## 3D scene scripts
=-=-=

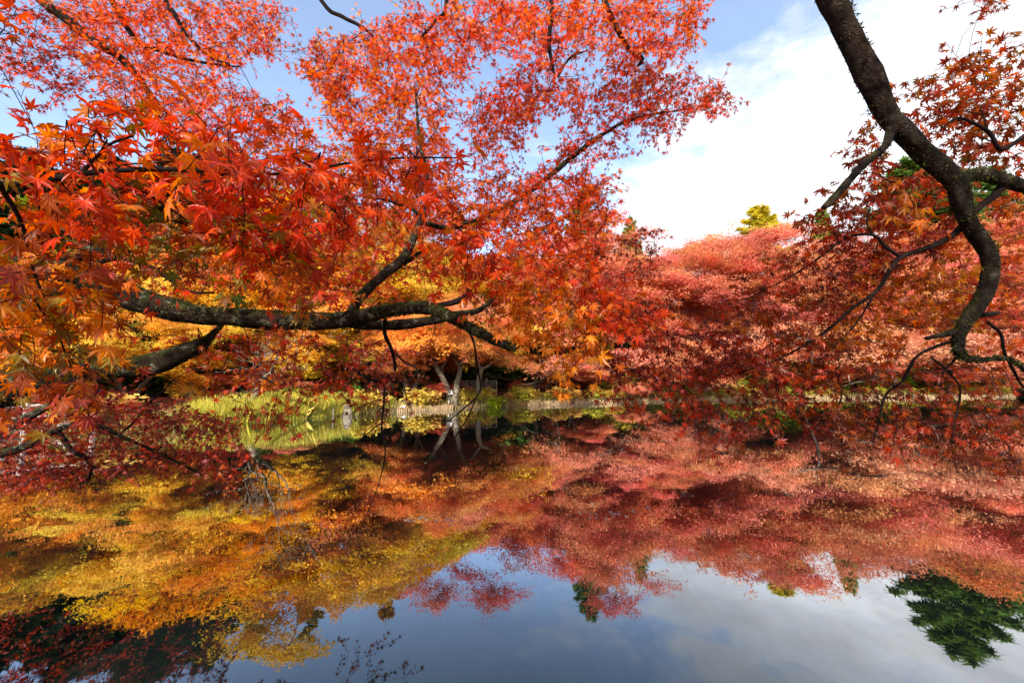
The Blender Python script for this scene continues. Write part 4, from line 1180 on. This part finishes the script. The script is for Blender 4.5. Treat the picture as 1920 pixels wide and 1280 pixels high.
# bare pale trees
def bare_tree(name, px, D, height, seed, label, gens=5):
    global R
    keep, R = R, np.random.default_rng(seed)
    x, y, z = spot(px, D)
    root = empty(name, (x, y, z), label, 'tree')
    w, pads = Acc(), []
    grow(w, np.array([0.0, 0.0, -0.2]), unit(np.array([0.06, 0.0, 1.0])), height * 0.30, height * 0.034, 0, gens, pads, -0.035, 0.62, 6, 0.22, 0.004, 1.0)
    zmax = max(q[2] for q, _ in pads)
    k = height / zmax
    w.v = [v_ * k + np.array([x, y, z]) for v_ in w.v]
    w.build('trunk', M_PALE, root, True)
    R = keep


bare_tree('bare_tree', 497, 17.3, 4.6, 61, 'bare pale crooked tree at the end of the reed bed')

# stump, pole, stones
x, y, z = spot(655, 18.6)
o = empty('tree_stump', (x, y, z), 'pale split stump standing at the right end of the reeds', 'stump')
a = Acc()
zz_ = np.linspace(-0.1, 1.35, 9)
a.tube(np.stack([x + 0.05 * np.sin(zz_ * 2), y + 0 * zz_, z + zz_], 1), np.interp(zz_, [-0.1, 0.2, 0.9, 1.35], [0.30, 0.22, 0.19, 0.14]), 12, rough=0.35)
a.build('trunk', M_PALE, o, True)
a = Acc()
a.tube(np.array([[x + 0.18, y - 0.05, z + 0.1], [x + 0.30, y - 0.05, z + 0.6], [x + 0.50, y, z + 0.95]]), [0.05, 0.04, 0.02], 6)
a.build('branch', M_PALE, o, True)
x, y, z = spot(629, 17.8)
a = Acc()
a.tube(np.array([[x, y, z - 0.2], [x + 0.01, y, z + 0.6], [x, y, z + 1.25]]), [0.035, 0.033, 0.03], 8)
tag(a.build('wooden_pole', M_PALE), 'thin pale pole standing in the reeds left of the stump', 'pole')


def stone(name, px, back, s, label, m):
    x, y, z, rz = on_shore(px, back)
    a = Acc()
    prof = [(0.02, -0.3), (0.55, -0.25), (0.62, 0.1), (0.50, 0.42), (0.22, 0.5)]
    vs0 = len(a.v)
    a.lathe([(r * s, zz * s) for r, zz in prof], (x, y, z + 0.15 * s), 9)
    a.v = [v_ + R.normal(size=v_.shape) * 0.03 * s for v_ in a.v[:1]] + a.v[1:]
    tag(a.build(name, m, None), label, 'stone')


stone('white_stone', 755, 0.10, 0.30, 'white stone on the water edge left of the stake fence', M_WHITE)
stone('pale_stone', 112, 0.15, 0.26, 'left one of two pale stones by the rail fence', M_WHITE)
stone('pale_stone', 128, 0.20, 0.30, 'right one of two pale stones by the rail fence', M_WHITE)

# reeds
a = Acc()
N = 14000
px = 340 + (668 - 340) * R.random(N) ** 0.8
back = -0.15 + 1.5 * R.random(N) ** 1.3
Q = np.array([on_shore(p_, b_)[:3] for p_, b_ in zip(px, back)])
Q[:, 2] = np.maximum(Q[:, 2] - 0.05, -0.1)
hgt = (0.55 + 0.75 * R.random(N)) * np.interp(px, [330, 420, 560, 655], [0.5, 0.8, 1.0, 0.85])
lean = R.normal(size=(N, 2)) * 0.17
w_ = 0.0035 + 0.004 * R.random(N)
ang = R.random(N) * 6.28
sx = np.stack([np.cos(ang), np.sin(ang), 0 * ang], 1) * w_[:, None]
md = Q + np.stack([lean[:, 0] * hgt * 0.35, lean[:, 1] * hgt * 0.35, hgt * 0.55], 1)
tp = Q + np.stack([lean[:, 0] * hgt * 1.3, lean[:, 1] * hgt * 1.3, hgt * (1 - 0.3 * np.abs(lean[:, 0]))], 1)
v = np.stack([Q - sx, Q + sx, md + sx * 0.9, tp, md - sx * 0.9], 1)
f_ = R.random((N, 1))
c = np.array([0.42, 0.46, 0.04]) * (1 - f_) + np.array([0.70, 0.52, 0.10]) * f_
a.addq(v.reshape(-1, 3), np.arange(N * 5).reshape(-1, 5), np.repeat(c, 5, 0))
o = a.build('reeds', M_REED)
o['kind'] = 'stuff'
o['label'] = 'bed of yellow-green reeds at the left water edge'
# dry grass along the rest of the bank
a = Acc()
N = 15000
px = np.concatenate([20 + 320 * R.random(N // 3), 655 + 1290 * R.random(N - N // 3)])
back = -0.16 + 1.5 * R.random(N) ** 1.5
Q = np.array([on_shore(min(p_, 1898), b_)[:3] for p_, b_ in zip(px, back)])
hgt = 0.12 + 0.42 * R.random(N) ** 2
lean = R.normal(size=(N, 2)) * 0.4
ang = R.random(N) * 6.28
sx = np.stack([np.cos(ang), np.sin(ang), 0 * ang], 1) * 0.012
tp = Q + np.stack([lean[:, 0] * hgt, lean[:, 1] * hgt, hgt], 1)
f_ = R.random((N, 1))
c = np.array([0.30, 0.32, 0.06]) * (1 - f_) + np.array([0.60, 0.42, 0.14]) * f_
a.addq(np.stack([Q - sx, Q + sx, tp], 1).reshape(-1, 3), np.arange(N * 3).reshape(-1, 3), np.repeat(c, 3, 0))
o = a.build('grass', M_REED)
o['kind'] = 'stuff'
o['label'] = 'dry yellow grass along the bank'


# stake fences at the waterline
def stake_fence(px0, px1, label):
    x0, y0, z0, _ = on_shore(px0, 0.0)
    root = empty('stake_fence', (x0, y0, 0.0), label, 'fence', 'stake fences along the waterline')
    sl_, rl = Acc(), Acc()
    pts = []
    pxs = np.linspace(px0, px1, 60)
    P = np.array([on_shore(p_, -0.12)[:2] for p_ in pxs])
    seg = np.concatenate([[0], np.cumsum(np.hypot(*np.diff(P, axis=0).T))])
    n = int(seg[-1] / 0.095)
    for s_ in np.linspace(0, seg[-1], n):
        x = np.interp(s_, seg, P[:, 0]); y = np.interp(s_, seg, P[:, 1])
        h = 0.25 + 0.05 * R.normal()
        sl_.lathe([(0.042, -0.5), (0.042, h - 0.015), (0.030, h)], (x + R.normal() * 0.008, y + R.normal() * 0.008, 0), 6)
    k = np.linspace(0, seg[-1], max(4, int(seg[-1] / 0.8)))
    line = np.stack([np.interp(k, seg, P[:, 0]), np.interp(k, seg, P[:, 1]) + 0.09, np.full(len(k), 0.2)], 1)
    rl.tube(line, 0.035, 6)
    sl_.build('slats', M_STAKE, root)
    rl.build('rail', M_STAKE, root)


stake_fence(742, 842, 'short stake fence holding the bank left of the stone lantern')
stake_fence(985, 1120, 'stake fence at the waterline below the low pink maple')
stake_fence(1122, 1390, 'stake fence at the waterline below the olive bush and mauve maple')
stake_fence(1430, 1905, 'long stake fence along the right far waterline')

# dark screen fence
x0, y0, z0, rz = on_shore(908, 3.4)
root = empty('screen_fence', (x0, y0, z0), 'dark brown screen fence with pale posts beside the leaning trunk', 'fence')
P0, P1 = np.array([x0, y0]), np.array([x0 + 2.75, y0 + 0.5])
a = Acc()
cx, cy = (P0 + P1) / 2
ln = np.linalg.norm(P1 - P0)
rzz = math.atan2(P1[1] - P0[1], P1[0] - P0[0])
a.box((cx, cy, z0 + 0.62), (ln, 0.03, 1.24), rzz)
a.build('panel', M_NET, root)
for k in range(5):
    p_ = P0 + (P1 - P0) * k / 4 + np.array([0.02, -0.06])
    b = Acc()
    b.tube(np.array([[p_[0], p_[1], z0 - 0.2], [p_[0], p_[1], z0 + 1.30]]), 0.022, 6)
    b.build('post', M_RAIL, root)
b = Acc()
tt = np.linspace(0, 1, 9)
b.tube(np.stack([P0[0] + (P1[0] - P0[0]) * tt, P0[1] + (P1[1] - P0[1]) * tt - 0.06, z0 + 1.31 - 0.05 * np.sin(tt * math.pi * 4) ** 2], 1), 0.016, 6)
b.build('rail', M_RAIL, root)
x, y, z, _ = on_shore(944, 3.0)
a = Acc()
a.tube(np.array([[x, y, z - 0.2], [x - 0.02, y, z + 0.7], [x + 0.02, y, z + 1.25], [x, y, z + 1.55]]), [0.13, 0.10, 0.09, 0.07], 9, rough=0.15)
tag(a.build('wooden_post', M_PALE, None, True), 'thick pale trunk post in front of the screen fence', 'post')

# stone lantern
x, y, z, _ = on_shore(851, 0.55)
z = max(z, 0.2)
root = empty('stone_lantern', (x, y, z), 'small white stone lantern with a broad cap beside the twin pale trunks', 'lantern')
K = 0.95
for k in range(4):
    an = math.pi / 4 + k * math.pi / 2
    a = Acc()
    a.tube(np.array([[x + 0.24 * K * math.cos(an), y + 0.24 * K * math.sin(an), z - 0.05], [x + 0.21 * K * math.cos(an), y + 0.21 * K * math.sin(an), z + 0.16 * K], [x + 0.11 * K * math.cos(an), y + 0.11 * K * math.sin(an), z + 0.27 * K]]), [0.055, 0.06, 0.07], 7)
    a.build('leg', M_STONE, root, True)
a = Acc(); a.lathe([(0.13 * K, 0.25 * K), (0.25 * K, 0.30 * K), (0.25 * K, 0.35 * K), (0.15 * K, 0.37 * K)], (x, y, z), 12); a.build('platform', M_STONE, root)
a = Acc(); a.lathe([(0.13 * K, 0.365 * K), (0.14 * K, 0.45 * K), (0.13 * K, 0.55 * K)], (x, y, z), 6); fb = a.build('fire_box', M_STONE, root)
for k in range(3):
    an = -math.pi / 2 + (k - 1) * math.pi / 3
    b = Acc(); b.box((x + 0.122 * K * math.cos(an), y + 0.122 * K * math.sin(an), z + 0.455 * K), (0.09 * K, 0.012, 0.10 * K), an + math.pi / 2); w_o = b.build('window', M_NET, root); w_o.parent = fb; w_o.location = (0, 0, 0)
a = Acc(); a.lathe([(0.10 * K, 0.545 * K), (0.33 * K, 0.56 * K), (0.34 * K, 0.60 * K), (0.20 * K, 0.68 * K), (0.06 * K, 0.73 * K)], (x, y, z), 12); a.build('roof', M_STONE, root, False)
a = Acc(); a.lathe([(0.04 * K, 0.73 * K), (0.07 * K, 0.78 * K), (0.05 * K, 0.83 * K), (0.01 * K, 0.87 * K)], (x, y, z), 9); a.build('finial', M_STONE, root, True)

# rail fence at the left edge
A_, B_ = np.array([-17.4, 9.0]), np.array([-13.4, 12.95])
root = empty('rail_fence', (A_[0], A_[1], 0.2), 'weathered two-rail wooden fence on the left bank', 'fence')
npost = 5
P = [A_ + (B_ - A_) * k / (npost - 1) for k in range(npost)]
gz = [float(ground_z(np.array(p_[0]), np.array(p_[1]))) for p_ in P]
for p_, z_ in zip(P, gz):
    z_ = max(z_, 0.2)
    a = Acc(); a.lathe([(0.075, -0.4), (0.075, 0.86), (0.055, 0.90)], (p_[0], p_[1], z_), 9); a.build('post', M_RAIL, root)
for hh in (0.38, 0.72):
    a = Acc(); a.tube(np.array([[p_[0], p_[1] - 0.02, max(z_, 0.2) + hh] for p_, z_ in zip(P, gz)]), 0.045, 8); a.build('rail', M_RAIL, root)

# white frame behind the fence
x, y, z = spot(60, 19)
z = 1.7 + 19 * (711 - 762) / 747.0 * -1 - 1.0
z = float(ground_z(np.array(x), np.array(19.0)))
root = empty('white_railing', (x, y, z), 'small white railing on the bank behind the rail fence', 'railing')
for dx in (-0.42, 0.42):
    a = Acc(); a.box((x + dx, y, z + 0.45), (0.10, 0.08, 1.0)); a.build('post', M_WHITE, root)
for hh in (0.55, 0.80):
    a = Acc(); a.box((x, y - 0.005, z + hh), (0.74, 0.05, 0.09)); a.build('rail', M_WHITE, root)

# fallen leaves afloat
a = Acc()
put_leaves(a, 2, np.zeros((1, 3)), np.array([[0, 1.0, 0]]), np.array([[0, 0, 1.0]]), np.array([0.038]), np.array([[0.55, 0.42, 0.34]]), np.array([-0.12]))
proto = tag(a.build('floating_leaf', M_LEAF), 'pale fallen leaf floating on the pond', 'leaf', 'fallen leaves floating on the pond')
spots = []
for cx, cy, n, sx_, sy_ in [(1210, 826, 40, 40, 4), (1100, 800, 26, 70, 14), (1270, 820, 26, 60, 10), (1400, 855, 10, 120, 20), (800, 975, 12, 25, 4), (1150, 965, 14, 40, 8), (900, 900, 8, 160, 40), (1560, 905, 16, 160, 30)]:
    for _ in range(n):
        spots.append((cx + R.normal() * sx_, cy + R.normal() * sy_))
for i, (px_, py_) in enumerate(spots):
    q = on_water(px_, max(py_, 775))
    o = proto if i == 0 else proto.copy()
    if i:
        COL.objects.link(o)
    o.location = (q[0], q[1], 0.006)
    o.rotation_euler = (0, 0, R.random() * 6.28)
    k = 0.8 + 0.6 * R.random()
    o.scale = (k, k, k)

=-=-=

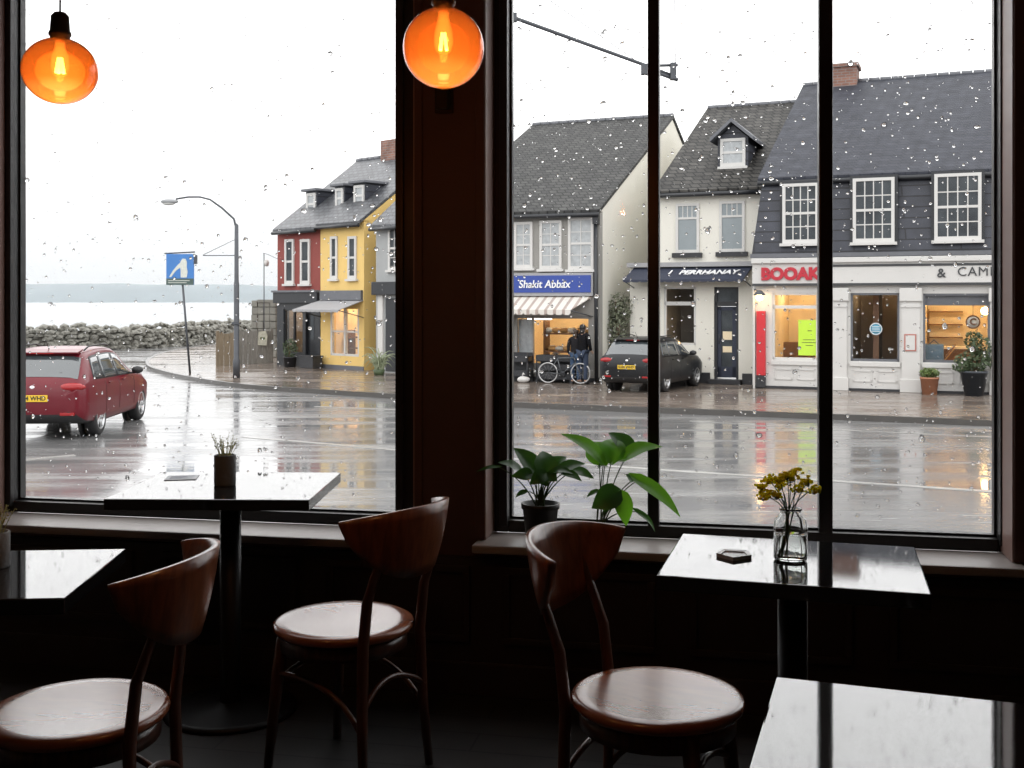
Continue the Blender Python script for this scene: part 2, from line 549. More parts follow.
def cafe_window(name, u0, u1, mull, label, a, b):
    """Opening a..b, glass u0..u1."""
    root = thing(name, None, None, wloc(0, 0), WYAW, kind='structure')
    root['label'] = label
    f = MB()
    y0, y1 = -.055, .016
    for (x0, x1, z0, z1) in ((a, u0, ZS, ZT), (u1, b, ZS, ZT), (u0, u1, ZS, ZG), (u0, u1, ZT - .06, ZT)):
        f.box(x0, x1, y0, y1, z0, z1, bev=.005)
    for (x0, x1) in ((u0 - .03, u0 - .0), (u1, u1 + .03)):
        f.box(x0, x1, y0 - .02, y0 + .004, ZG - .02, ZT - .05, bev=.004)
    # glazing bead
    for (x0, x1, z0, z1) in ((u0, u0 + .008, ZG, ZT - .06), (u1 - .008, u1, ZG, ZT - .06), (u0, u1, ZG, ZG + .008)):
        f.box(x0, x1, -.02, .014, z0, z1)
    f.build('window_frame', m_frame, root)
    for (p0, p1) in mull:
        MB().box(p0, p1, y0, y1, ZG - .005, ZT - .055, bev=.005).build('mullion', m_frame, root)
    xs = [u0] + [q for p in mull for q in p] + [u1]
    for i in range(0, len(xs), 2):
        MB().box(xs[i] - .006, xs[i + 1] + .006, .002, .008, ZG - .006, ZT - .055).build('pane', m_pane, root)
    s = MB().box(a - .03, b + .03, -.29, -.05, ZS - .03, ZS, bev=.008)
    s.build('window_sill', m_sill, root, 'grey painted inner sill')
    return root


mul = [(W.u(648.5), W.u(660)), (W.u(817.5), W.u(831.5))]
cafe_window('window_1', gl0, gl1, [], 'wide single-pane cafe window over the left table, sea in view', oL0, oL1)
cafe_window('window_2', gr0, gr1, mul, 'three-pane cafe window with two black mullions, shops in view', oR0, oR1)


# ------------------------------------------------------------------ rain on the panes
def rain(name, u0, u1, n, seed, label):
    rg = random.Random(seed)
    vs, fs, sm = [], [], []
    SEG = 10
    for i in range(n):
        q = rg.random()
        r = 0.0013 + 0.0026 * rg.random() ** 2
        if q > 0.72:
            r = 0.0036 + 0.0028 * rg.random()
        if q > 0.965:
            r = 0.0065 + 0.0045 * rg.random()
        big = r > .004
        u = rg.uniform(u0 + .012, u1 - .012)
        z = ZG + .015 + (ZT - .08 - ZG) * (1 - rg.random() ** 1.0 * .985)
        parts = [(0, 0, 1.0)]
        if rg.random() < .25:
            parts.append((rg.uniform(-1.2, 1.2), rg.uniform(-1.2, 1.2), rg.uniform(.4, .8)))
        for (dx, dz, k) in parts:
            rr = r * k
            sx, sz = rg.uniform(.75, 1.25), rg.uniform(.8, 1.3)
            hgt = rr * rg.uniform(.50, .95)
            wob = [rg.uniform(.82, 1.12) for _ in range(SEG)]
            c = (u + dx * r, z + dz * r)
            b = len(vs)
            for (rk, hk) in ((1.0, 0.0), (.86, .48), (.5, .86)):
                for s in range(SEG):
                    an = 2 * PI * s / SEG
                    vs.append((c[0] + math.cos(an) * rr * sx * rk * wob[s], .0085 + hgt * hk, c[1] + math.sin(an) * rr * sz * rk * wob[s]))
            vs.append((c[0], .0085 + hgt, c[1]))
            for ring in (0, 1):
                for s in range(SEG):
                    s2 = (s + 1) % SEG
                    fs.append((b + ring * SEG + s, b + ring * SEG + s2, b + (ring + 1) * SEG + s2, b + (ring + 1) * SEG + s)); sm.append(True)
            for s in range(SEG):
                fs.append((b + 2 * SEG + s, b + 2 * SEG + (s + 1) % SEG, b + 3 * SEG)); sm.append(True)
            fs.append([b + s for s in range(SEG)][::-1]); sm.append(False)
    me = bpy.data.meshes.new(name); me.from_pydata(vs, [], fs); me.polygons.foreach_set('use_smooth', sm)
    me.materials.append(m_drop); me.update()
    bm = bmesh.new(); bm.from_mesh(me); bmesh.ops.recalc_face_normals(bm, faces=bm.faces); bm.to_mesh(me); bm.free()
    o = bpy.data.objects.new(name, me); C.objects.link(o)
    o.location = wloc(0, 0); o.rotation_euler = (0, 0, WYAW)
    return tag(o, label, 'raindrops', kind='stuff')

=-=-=

## WORK TO COMPLETE
From the line that contains "The Blender Python script for this scene continues." through the line that contains "bare_tree('bare_tree', 497, 17.3, 4.6, 61, 'bare", reproduce every line exactly, both end lines included.

## IN RESPONSE
The Blender Python script for this scene continues. Write part 4, from line 1180 on. This part finishes the script. The script is for Blender 4.5. Treat the picture as 1920 pixels wide and 1280 pixels high.
# bare pale trees
def bare_tree(name, px, D, height, seed, label, gens=5):
    global R
    keep, R = R, np.random.default_rng(seed)
    x, y, z = spot(px, D)
    root = empty(name, (x, y, z), label, 'tree')
    w, pads = Acc(), []
    grow(w, np.array([0.0, 0.0, -0.2]), unit(np.array([0.06, 0.0, 1.0])), height * 0.30, height * 0.034, 0, gens, pads, -0.035, 0.62, 6, 0.22, 0.004, 1.0)
    zmax = max(q[2] for q, _ in pads)
    k = height / zmax
    w.v = [v_ * k + np.array([x, y, z]) for v_ in w.v]
    w.build('trunk', M_PALE, root, True)
    R = keep


bare_tree('bare_tree', 497, 17.3, 4.6, 61, 'bare pale crooked tree at the end of the reed bed')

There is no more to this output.